Provided information:
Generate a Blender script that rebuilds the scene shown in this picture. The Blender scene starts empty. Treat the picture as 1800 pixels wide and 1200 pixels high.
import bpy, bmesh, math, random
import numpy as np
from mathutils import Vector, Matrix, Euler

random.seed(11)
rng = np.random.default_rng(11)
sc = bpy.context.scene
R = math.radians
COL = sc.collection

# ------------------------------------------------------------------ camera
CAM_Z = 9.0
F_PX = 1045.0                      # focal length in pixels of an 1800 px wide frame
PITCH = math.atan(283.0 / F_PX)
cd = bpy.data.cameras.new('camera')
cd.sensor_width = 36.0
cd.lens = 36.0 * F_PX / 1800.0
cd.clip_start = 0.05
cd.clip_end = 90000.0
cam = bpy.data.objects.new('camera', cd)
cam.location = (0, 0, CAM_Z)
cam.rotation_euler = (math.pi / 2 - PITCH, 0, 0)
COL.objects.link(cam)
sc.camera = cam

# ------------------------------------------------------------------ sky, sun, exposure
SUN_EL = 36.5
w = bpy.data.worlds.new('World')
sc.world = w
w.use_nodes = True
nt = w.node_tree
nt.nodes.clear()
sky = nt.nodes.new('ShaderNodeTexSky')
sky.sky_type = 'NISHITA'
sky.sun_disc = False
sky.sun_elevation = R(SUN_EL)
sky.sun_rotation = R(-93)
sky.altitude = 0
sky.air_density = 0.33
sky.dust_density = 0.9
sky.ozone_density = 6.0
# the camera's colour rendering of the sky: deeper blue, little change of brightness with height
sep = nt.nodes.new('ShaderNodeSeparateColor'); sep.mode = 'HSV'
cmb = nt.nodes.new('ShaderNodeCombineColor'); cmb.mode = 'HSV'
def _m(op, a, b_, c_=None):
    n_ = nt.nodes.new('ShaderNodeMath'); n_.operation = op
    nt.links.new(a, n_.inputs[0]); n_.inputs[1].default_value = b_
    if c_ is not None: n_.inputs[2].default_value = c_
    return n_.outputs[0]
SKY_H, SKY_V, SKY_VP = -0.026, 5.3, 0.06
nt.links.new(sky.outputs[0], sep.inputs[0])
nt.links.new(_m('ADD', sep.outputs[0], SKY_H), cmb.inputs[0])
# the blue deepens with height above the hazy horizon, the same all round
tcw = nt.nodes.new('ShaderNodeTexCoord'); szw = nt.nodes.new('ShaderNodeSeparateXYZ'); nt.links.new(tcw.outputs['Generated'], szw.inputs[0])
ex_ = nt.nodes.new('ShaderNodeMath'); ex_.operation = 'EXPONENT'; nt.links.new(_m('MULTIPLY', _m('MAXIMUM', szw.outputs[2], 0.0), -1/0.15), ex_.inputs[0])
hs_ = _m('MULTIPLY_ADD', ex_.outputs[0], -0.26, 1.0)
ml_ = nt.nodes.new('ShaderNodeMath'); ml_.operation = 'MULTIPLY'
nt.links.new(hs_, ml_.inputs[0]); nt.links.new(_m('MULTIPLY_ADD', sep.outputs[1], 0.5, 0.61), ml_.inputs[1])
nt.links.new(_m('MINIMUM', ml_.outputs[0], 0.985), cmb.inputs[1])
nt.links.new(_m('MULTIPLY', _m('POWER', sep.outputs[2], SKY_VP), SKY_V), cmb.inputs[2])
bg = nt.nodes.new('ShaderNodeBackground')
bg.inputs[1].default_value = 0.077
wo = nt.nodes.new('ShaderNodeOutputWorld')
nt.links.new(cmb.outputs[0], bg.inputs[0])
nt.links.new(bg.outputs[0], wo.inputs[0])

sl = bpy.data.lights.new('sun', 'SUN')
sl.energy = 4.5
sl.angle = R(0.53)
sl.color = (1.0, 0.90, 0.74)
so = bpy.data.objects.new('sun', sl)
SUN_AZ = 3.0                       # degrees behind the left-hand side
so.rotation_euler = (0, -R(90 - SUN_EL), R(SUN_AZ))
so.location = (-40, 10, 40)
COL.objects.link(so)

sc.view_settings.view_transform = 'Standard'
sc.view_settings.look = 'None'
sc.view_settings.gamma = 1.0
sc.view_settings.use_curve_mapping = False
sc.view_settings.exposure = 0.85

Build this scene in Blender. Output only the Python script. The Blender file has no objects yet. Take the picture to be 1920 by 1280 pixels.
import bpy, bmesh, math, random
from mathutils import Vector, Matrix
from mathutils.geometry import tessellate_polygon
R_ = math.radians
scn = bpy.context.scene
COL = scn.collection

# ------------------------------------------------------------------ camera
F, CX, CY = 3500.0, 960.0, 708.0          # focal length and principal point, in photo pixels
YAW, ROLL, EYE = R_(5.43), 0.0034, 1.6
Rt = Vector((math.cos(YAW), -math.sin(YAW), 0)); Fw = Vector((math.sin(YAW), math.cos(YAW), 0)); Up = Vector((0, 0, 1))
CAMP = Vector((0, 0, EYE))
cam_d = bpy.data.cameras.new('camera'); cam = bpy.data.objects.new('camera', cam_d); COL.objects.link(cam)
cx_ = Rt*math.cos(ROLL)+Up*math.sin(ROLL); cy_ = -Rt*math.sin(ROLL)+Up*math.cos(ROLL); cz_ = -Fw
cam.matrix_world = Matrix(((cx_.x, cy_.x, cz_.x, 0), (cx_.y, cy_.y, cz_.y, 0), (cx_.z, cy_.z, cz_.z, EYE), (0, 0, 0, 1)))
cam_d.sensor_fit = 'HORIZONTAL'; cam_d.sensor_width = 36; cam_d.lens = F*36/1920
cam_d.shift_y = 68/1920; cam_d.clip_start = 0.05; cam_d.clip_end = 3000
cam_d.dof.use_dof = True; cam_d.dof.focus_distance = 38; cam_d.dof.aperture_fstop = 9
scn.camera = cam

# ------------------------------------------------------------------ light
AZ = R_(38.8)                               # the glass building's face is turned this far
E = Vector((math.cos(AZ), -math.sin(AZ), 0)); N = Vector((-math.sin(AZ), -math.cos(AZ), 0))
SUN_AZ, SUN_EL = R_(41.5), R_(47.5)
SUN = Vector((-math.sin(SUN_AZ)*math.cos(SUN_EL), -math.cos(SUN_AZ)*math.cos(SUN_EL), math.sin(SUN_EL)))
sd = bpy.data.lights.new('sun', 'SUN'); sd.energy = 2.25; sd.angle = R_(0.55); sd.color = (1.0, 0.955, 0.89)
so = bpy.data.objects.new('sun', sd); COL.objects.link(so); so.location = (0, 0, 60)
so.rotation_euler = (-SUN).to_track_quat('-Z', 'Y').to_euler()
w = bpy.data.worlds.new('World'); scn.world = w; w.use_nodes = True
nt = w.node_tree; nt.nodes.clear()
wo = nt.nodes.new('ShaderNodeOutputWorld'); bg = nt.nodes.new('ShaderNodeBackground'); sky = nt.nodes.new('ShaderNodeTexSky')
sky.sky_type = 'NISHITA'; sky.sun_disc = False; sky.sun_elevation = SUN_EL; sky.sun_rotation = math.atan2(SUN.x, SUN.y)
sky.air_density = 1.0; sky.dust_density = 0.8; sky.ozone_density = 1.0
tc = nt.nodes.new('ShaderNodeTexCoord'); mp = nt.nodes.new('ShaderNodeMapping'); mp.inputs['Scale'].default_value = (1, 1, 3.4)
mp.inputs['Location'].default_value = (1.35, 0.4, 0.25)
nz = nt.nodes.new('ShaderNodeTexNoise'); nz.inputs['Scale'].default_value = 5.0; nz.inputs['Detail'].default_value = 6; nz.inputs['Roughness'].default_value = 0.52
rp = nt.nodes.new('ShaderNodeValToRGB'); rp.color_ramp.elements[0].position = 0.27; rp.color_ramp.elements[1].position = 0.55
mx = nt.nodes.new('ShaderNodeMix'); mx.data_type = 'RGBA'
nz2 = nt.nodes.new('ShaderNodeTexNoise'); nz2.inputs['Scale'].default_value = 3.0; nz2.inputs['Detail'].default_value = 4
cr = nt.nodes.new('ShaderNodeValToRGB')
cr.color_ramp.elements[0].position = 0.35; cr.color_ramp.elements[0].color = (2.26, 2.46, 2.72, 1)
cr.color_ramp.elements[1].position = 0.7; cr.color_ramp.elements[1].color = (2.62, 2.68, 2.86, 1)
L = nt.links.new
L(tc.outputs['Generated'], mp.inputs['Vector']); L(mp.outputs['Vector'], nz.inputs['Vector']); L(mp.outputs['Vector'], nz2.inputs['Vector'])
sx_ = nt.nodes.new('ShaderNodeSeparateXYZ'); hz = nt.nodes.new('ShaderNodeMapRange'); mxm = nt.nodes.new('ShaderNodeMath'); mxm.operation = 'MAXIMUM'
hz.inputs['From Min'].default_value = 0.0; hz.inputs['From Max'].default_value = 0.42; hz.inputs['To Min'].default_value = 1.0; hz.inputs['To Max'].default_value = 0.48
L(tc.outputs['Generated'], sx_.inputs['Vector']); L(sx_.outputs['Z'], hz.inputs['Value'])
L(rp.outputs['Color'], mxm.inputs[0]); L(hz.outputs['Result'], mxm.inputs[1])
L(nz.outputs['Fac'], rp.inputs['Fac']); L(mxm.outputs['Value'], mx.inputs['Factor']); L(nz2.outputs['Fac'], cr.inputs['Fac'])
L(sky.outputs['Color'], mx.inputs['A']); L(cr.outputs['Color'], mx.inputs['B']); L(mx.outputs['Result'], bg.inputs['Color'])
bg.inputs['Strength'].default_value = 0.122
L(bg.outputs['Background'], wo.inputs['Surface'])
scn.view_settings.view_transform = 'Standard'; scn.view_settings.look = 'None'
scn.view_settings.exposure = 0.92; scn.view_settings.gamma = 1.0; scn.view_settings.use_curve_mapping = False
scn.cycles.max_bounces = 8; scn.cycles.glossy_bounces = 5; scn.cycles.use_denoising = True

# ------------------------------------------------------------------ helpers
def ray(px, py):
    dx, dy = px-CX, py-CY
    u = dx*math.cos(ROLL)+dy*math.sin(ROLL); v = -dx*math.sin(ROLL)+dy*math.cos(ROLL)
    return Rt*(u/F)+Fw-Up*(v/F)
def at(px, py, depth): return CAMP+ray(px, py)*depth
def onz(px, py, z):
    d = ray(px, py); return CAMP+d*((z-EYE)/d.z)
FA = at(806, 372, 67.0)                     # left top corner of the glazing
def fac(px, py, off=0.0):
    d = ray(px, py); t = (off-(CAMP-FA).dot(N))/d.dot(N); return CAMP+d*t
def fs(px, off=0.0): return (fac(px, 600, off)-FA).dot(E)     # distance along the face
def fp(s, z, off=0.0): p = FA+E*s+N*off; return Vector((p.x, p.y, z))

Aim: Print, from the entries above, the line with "Build this scene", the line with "scn.camera = cam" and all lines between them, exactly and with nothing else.

Answer for the task:
Build this scene in Blender. Output only the Python script. The Blender file has no objects yet. Take the picture to be 1920 by 1280 pixels.
import bpy, bmesh, math, random
from mathutils import Vector, Matrix
from mathutils.geometry import tessellate_polygon
R_ = math.radians
scn = bpy.context.scene
COL = scn.collection

# ------------------------------------------------------------------ camera
F, CX, CY = 3500.0, 960.0, 708.0          # focal length and principal point, in photo pixels
YAW, ROLL, EYE = R_(5.43), 0.0034, 1.6
Rt = Vector((math.cos(YAW), -math.sin(YAW), 0)); Fw = Vector((math.sin(YAW), math.cos(YAW), 0)); Up = Vector((0, 0, 1))
CAMP = Vector((0, 0, EYE))
cam_d = bpy.data.cameras.new('camera'); cam = bpy.data.objects.new('camera', cam_d); COL.objects.link(cam)
cx_ = Rt*math.cos(ROLL)+Up*math.sin(ROLL); cy_ = -Rt*math.sin(ROLL)+Up*math.cos(ROLL); cz_ = -Fw
cam.matrix_world = Matrix(((cx_.x, cy_.x, cz_.x, 0), (cx_.y, cy_.y, cz_.y, 0), (cx_.z, cy_.z, cz_.z, EYE), (0, 0, 0, 1)))
cam_d.sensor_fit = 'HORIZONTAL'; cam_d.sensor_width = 36; cam_d.lens = F*36/1920
cam_d.shift_y = 68/1920; cam_d.clip_start = 0.05; cam_d.clip_end = 3000
cam_d.dof.use_dof = True; cam_d.dof.focus_distance = 38; cam_d.dof.aperture_fstop = 9
scn.camera = cam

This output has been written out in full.